Existing Home Sales: What's Behind the Numbers?

The National Association of Realtors released the data on sales of existing homes in October Tuesday. They were up a bit, half a percent, the first increase in eight months. But why is that number important?

Monthly sales of existing homes provide a fairly clear snapshot of the health of the housing market. That’s because most of the action in real estate is in existing homes rather than in new ones. When sales volume slumps, as it has for nearly a year, it means something fundamental is keeping potential buyers and sellers from making deals.

Usually it's higher interest rates, and the cost of borrowing has played a role in the current slowdown. The average fixed rate 30-year mortgage is now 6.2 percent — not bad, but still more than a full percent higher than the rock bottom rates at the peak of the boom. Higher rates helped let the air out of the overheated housing market, but they but weren't the only factor. After several years of double-digit annual growth in many markets, lots of buyers pulled back, deciding prices were just too rich. Many would-be sellers wouldn't budge on stratospheric asking prices. The result: gridlock in the housing market.

Has that gridlock eased, or were the October sales numbers an aberration? By a nearly two-to-one margin, 49 economists recently surveyed by WSJ.com said the worst of the housing bust is over. But most still expect average home prices to fall next year.
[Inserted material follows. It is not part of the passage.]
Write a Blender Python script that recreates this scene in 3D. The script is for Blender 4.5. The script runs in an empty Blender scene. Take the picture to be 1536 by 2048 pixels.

Prices are steadily tumbling. The National Association of Realtors also reported today that the median sales price in October was $221,000 — a fall of 3.5 percent from a year ago. Home prices compared to the previous year have now fallen for three straight months, an unprecedented string of declines.

But those lower prices may be luring some buyers back into the market. And they may help explain why the pace of sales picked up in October.